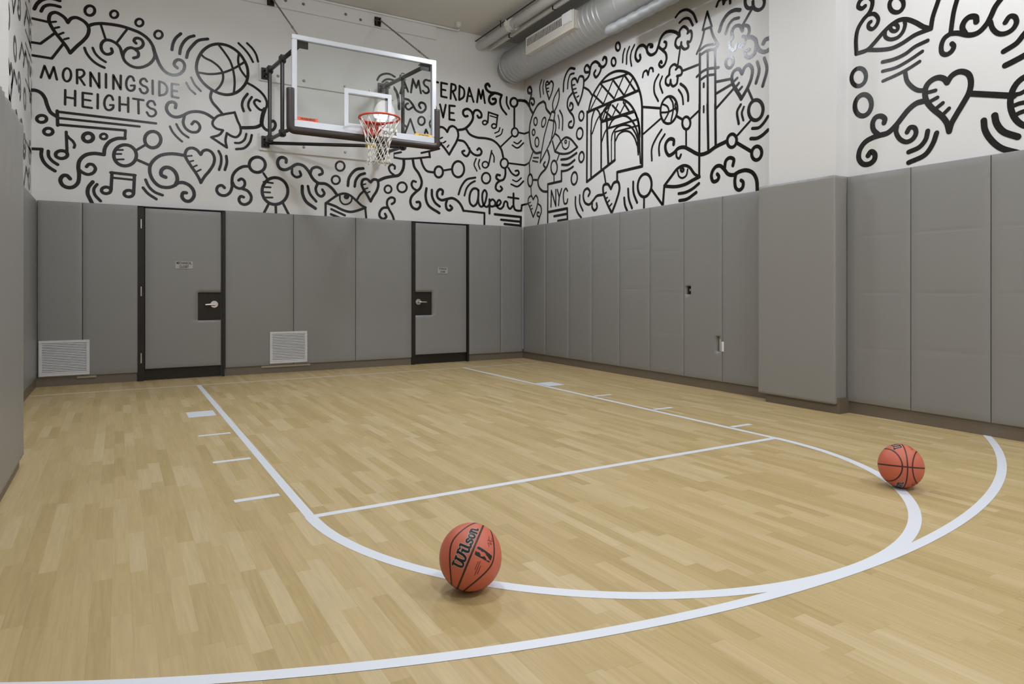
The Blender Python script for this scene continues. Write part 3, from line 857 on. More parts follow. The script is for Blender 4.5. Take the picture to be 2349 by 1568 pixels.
def ribbon(bm, P, w, to3, sharp=False, closed=False, lift=0):
    # P: 2-D points on the wall, w: width, to3: 2-D -> 3-D
    P = [np.array(p, float) for p in P]; n = len(P); lift_n = lift if lift else None
    def disc(c):
        vs = [bm.verts.new(to3(c[0]+w/2*math.cos(2*PI*k/14), c[1]+w/2*math.sin(2*PI*k/14))) for k in range(14)]
        if lift_n is not None:
            for v in vs: v.co = v.co+lift_n*7e-5
        bm.faces.new(vs)
    if sharp:
        for a, b in zip(P[:-1], P[1:]):
            d = b-a; L = np.linalg.norm(d)
            if L < 1e-6: continue
            q = np.array([-d[1], d[0]])/L*w/2
            bm.faces.new([bm.verts.new(to3(*x)) for x in (a+q, a-q, b-q, b+q)])
        for p in P: disc(p)
        return
    Lf, Rt = [], []
    for i in range(n):
        a = P[(i-1) % n] if (closed or i > 0) else P[i]; b = P[(i+1) % n] if (closed or i < n-1) else P[i]
        d = b-a; d = d/max(1e-9, np.linalg.norm(d)); q = np.array([-d[1], d[0]])*w/2
        Lf.append(bm.verts.new(to3(*(P[i]+q)))); Rt.append(bm.verts.new(to3(*(P[i]-q))))
    for i in range(n if closed else n-1):
        j = (i+1) % n; bm.faces.new((Lf[i], Lf[j], Rt[j], Rt[i]))
    if not closed: disc(P[0]); disc(P[-1])
SC = 2349/420
def paint(name, data, ax, val, parent, kw=1.08, outn=(0, -1, 0)):
    bm = bmesh.new(); off = .0016; i2 = 0 if ax == 1 else 1
    cnt = [0]
    def to3(a, z):
        o = off+(cnt[0] % 14)*1.6e-4
        return (a, val-o, z) if ax == 1 else (val-o, a, z)
    for (ox, oy), txt in data:
        for ln in txt.strip().split('\n'):
            cnt[0] += 1; h, *rest = ln.split(); k = h[0]; w = float(h[1:])
            if k == 'O':
                cx, cy = map(float, rest[0].split(',')); rx, ry = map(float, rest[1].split(',')); ro = math.radians(float(rest[2]))
                px = [(cx+rx*math.cos(t)*math.cos(ro)-ry*math.sin(t)*math.sin(ro), cy+rx*math.cos(t)*math.sin(ro)+ry*math.sin(t)*math.cos(ro)) for t in np.linspace(0, 2*PI, 40, endpoint=False)]
            else:
                px = [tuple(map(float, q.split(','))) for q in rest]
                if k in 'SC': px = crom(px, k == 'C')
            P3 = [onp(ox+x/SC, oy+y/SC, ax, val) for x, y in px]
            ww = w/SC*depth(np.mean(P3, 0))/FPX*kw
            ribbon(bm, [(p[i2], p[2]) for p in P3], ww, to3, sharp=(k == 'L'), closed=(k in 'OC'), lift=Vector(outn))
    bm.normal_update()
    for f in bm.faces:
        if f.normal.dot(Vector(outn)) < 0: f.normal_flip()
    return obj(name, bm, M['ink'], parent)
paint('mural_drawing', MB, 1, YW, wb); paint('mural_lettering', LB, 1, YW, wb)
paint('mural_drawing', MR, 0, XW, wr, 1.34, (-1, 0, 0)); paint('mural_lettering', LR, 0, XW, wr, 1.34, (-1, 0, 0))
def left_mural():
    bm = bmesh.new(); r = random.Random(3)
    def to3(a, z): return (XLW+.0016, a, z)
    def curl(y, z, s, t): return crom([(y+s*math.cos(t+k*.7)*(1-k*.075), z+s*math.sin(t+k*.7)*(1-k*.075)) for k in range(11)])
    def heart(y, z, s):
        return [crom([(y, z+.25*s), (y-.3*s, z+.55*s), (y-.62*s, z+.35*s), (y-.5*s, z-.1*s), (y, z-.7*s)]), crom([(y, z+.25*s), (y+.3*s, z+.55*s), (y+.62*s, z+.35*s), (y+.5*s, z-.1*s), (y, z-.7*s)])]
    yy = .62
    while yy > -3.7:
        for z in np.arange(2.45, 5.2, .42):
            y = yy+r.uniform(-.12, .12); z = z+r.uniform(-.12, .12); k = r.random(); w = r.uniform(.055, .075)
            if k < .28: ribbon(bm, curl(y, z, r.uniform(.12, .2), r.uniform(0, 6)), w, to3)
            elif k < .5: ribbon(bm, [(y+.1*math.cos(t), z+.1*math.sin(t)) for t in np.linspace(0, 2*PI, 24, endpoint=False)], w, to3, closed=True)
            elif k < .68:
                for h in heart(y, z, r.uniform(.26, .38)): ribbon(bm, h, w, to3)
            elif k < .85:
                for q in (0, .09): ribbon(bm, crom([(y+q, z+.17), (y+.06+q, z), (y+.2+q, z-.13)]), w, to3)
            else: ribbon(bm, [(y-.2, z-.1), (y, z+.1), (y+.2, z+.05)], w, to3, sharp=True)
        yy -= .44
    for p in ((37, 41), (97, 96), (126, 125), (206, 207), (341, 341)):
        a = onp(66.5, p[0]+.5, 0, XLW); ribbon(bm, [(.83, a[2]), (.2, a[2]+.03)], .035, to3, sharp=True)
    bm.normal_update()
    for f in bm.faces:
        if f.normal.x < 0: f.normal_flip()
    obj('mural_drawing', bm, M['ink'], wl)
left_mural()

# ================================================================== WALL PADDING
def pad_mesh(w, h, t, holes=(), creases=(), seed=0, puff=.004):
    # local: a along the wall 0..w, z 0..h, d out of the wall 0..t
    R = .010; r = random.Random(seed)
    A = {0, R*.3, R, w-R, w-R*.3, w} | {R+(w-2*R)*i/10 for i in range(11)}; Z = {0, R*.3, R, h-R, h-R*.3, h} | {R+(h-2*R)*i/36 for i in range(37)}
    for c in creases: Z |= {c-.012, c, c+.012}
    for a0, a1, z0, z1 in holes: A |= {a0, a1}; Z |= {z0, z1}
    def clean(s):
        s = sorted(s); o = [s[0]]
        keep = {0, s[-1]} | {v for q in holes for v in q}
        for v in s[1:]:
            if v-o[-1] < .0015:
                if v in keep: o[-1] = v
                continue
            o.append(v)
        return o
    A, Z = clean(A), clean(Z); ph = [r.uniform(0, 6) for _ in range(6)]
    def edge(v, L):
        m = min(v, L-v); return R*(1-math.sqrt(max(0, 1-(1-min(m, R)/R)**2)))
    def d(a, z):
        o = t-max(edge(a, w), edge(z, h))
        g = max(0, math.sin(PI*a/w))*max(0, math.sin(PI*z/h))
        o += puff*(.6*g**.4+.25*g*math.sin(3*z+ph[0]+2*a)+.18*g*math.sin(9*z+5*a+ph[1]))-puff*.6
        for i, c in enumerate(creases):
            if abs(z-c) < .011: o -= .0022*g**.5
        return o
    bm = bmesh.new(); V = {}
    def vt(i, j):
        if (i, j) not in V: V[(i, j)] = bm.verts.new((A[i], d(A[i], Z[j]), Z[j]))
        return V[(i, j)]
    for i in range(len(A)-1):
        for j in range(len(Z)-1):
            am, zm = (A[i]+A[i+1])/2, (Z[j]+Z[j+1])/2
            if any(a0 < am < a1 and z0 < zm < z1 for a0, a1, z0, z1 in holes): continue
            bm.faces.new((vt(i, j), vt(i+1, j), vt(i+1, j+1), vt(i, j+1)))
    be = [e for e in bm.edges if len(e.link_faces) == 1]
    ex = bmesh.ops.extrude_edge_only(bm, edges=be)
    for v in [g for g in ex['geom'] if isinstance(g, bmesh.types.BMVert)]: v.co.y = 0
    return bm
def place_pad(name, bm, org, ad, nd, m='pad'):
    # org: point on the wall at a=0,z=0; ad: direction of a; nd: out of the wall
    O, Ad, Nd = Vector(org), Vector(ad), Vector(nd)
    for v in bm.verts: a, dd, z = v.co; v.co = O+Ad*a+Nd*dd+Vector((0, 0, z))
    bmesh.ops.recalc_face_normals(bm, faces=bm.faces)
    o = obj(name, bm, M[m], None, True); return o
TB = YW-YP-.001; HP = ZT-ZB
GB, GR = 'wall pads along the mural wall with the doors', 'wall pads along the long right wall'
back = [(-3.495, -3.041, 'grey wall pad in the left corner of the door wall, behind the left vent'),
        (-3.037, -2.43, 'grey wall pad just left of the wider padded door, right of the corner pad'),
        (-1.405, -.505, 'grey wall pad just right of the wider padded door, left half of the small vent'),
        (-.501, .396, 'grey wall pad under the basketball net, second to the right of the wider door'),
        (.40, 1.292, 'grey wall pad touching the left side of the narrower padded door'),
        (2.292, 2.888, 'grey wall pad touching the right side of the narrower padded door'),
        (2.892, 3.318, 'narrow grey wall pad in the far right corner of the door wall')]
for i, (x0, x1, lab) in enumerate(back):
    o = place_pad('wall_pad', pad_mesh(x1-x0, HP, TB, seed=i), (x0, YW-.001, ZB), (1, 0, 0), (0, -1, 0)); tag(o, lab, 'wall pad', GB)
TR = XW-XP-.001
ys = [.760, .076, -.583, -1.167, -1.791, -2.409, -3.019, -3.625, -4.262]
rl = ['grey wall pad in the far corner of the right wall, nearest the door wall',
      'grey wall pad second from the far corner, under the letters NYC',
      'grey wall pad third from the far corner on the right wall',
      'grey wall pad fourth from the far corner on the right wall',
      'creased grey wall pad two places beyond the pad with the square cutout',
      'creased grey wall pad beside the square switch cutout pad, on its far side',
      'grey wall pad with a small square cutout for a switch',
      'grey wall pad between the outlet opening and the padded pier']
for i, lab in enumerate(rl):
    y1, y0 = ys[i]-.002, ys[i+1]+.002; w = y1-y0; holes = []; cr = []
    if i == 6: holes = [(y1+3.143, y1+3.143+.0, 0, 0)]
    if i == 6: holes = [(y1-(-3.052), y1-(-3.143), 1.114-ZB, 1.215-ZB), (y1-(-3.538), y1-(-3.612), .455-ZB, .632-ZB)]
    if i in (4, 5): cr = [.52, 1.03, 1.55] if i == 5 else [.56, 1.07, 1.60]
    # a runs toward the camera (-y)
    o = place_pad('wall_pad', pad_mesh(w, HP, TR, holes=holes, creases=cr, seed=20+i, puff=.006 if cr else .004), (XW-.001, y1, ZB), (0, -1, 0), (-1, 0, 0)); tag(o, lab, 'wall pad', GR)
ys = [-5.150, -5.748, -6.374, -6.985, -7.6]
rl = ['creased grey wall pad against the near side of the padded pier',
      'creased grey wall pad second from the padded pier, on its near side',
      'creased grey wall pad at the right edge of the photo',
      'grey wall pad past the right edge, beside the pad at the photo edge']
for i, lab in enumerate(rl[:3]):
    y1, y0 = ys[i]-.002, ys[i+1]+.002
    o = place_pad('wall_pad', pad_mesh(y1-y0, HP, TR, creases=[.52+.02*i, 1.03, 1.56], seed=40+i, puff=.006), (XW-.001, y1, ZB), (0, -1, 0), (-1, 0, 0)); tag(o, lab, 'wall pad', GR)
def wrap_pad(name, path, z0, z1, m, wr_, label, th):
    # vinyl wrapped round a pier: path of (x, y) outer corners
    R = .022; P = []
    for i, p in enumerate(path):
        p = np.array(p, float)
        if i in (0, len(path)-1): P.append(p); continue
        a = np.array(path[i-1], float)-p; b = np.array(path[i+1], float)-p; a /= np.linalg.norm(a); b /= np.linalg.norm(b)
        for k in range(6):
            t = k/5; q = p+a*R*(1-t)**2+b*R*t**2; P.append(q)
    D = [P[0]]
    for q in P[1:]:
        L = np.linalg.norm(q-D[-1]); s = D[-1]; n = max(1, int(L/.05))
        for k in range(1, n+1): D.append(s+(q-s)*k/n)
    D = np.array(D); n = len(D); bm = bmesh.new(); zs = [z0, z0+.006]+list(np.linspace(z0+.03, z1-.03, 34))+[z1-.006, z1]
    nor = []
    for i in range(n):
        d = D[min(n-1, i+1)]-D[max(0, i-1)]; d /= np.linalg.norm(d); nor.append(np.array([d[1], -d[0]])*wr_)
    s = np.concatenate([[0], np.cumsum(np.linalg.norm(np.diff(D, axis=0), axis=1))]); G = []
    for z in zs:
        row = []
        for i in range(n):
            top = math.exp(-((z1-z)/.28)**1.0); bot = math.exp(-((z-z0)/.2))
            o = -.007*(z in (z0, z1)) + .0065*top*math.sin(38*s[i]+6*(z1-z)+2.5*math.sin(9*s[i])) + .002*bot*math.sin(45*s[i]-8*z)
            if i in (0, n-1): o = 0
            row.append(bm.verts.new((*(D[i]+nor[i]*o), z)))
        G.append(row)
    for j in range(len(zs)-1):
        for i in range(n-1): bm.faces.new((G[j][i], G[j][i+1], G[j+1][i+1], G[j+1][i]))
    # inner skin, so the pad is a sleeve with the pier inside it
    I = []
    for z in (z0, z1): I.append([bm.verts.new((*(D[i]-nor[i]*th), z)) for i in range(n)])
    for i in range(n-1):
        bm.faces.new((I[0][i], I[1][i], I[1][i+1], I[0][i+1])); bm.faces.new((G[0][i], I[0][i], I[0][i+1], G[0][i+1])); bm.faces.new((G[-1][i], G[-1][i+1], I[1][i+1], I[1][i]))
    bmesh.ops.recalc_face_normals(bm, faces=bm.faces)
    return tag(obj(name, bm, M[m], None, True), label, 'wall pad')
wrap_pad('pier_pad', [(XW-.001, -4.266), (3.15, -4.266), (3.15, -5.148), (XW-.001, -5.148)], ZB-.02, ZT+.005, 'padw', 1, 'wide grey pad wrapped around the pier that juts from the right wall', .018)
wrap_pad('pier_pad', [(-3.2, YF+.02), (-3.2, -3.567), (XLW+.001, -3.567)], ZB-.03, ZT+.005, 'pad', 1, 'big grey pad on the pier at the left edge of the photo', .044)
o = place_pad('wall_pad', pad_mesh(3.567+YP-.008, HP, XLP-XLW-.001, seed=61), (XLW+.001, YP-.004, ZB), (0, -1, 0), (1, 0, 0)); tag(o, 'grey wall pad on the left wall, glimpsed between the near pier and the door wall', 'wall pad')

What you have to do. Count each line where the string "from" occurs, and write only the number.

Output of the exercise. 6